> **Description of the task**:
From the listing below, pull out all lines with "part" in them.

> **Source data**:
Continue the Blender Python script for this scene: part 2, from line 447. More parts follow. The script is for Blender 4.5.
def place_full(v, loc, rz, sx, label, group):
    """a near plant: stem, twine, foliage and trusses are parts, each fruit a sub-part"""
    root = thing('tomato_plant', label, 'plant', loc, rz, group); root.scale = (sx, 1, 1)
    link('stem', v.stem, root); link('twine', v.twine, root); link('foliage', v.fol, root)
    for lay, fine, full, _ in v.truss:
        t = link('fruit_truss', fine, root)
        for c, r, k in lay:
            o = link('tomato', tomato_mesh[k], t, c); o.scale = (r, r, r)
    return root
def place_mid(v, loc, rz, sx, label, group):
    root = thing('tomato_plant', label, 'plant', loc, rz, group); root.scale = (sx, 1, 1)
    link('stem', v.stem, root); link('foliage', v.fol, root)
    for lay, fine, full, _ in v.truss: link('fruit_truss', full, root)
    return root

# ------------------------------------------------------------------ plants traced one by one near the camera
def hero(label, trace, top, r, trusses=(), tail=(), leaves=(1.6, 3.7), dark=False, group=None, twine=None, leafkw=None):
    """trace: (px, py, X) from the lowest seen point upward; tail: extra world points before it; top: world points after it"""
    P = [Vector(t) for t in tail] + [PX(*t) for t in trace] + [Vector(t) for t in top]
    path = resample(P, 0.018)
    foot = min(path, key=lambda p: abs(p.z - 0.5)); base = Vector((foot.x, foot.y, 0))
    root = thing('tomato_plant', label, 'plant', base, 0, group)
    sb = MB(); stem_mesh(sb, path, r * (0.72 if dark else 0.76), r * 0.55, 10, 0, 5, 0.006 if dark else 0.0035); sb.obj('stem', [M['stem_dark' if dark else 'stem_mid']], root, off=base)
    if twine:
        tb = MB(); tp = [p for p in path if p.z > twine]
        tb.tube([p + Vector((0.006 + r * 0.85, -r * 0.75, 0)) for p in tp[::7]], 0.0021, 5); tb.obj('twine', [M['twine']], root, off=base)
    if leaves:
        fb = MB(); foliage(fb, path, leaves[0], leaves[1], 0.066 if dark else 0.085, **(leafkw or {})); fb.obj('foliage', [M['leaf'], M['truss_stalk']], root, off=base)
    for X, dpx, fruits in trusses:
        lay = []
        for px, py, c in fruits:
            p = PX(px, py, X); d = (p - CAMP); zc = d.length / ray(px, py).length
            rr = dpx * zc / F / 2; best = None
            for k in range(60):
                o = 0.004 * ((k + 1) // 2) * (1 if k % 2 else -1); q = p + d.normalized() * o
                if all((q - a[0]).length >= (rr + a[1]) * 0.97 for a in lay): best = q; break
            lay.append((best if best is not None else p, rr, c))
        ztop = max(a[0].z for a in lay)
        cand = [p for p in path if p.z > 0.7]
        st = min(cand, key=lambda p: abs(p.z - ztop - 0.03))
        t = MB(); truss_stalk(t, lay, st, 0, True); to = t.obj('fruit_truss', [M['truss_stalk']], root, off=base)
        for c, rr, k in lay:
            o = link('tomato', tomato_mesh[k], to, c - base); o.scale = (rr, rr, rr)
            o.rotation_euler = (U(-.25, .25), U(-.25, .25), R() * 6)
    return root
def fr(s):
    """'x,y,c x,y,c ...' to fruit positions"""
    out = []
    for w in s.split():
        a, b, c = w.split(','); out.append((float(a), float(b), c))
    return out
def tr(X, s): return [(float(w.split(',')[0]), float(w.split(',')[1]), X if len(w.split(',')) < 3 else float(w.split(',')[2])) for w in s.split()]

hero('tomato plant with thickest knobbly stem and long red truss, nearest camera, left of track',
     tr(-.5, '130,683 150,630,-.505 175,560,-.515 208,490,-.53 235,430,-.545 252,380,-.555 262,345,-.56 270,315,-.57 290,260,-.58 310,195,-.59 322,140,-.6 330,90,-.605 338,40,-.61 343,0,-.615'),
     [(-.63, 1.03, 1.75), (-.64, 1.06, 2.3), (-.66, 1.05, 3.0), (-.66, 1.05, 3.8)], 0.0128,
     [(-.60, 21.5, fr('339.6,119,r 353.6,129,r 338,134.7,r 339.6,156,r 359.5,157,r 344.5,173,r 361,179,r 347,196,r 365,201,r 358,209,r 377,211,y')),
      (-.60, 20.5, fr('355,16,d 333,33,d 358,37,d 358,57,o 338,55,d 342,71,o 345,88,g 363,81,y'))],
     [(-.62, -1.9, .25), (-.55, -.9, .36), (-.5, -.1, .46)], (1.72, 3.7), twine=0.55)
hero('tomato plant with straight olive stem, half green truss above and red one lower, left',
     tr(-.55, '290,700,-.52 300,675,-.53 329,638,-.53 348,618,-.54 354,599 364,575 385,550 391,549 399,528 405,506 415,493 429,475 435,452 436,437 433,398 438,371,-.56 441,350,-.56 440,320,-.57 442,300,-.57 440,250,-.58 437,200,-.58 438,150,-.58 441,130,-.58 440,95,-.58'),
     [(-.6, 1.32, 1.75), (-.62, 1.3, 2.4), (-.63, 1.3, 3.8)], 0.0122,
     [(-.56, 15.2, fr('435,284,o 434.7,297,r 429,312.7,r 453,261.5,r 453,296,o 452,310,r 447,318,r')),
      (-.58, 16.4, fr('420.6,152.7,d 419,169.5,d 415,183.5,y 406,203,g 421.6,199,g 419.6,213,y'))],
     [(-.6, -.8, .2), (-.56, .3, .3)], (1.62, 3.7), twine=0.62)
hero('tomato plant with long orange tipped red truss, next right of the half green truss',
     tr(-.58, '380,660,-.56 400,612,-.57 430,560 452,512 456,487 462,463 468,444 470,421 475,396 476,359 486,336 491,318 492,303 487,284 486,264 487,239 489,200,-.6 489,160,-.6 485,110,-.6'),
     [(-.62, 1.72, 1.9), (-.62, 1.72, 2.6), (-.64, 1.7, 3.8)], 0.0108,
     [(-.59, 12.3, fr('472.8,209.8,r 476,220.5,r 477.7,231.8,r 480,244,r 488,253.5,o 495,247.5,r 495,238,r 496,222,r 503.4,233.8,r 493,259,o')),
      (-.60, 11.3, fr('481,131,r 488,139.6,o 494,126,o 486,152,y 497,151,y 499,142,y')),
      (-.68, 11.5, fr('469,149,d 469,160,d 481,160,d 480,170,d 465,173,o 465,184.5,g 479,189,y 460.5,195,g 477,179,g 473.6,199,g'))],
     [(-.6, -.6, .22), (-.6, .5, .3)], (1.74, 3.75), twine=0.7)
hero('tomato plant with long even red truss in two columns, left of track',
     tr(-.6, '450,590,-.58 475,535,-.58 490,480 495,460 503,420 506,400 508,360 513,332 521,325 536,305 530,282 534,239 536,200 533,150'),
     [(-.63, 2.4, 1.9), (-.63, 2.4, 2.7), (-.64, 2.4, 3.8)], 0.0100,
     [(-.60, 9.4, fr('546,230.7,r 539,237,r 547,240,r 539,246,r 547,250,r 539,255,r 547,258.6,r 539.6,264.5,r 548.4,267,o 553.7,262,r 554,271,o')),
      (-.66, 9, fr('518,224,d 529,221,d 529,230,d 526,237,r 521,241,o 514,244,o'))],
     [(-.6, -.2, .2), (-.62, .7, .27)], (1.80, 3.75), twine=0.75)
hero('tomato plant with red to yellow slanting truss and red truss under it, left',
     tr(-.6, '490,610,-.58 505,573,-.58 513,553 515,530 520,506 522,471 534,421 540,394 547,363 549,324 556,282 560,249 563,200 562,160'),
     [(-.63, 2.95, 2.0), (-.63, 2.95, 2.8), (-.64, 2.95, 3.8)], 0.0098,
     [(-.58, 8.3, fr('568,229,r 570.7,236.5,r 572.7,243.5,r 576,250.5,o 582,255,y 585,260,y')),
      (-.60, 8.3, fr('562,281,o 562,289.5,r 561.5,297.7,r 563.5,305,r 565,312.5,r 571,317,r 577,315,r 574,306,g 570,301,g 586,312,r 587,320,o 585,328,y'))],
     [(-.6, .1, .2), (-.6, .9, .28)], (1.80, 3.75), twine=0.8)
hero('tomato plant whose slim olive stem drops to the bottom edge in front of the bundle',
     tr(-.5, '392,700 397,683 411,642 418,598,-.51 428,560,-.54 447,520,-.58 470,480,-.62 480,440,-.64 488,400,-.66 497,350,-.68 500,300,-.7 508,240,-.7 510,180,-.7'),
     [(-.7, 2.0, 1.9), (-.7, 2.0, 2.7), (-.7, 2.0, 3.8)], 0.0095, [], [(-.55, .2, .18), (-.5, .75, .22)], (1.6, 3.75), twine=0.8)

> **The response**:
Continue the Blender Python script for this scene: part 2, from line 447. More parts follow. The script is for Blender 4.5.
    """a near plant: stem, twine, foliage and trusses are parts, each fruit a sub-part"""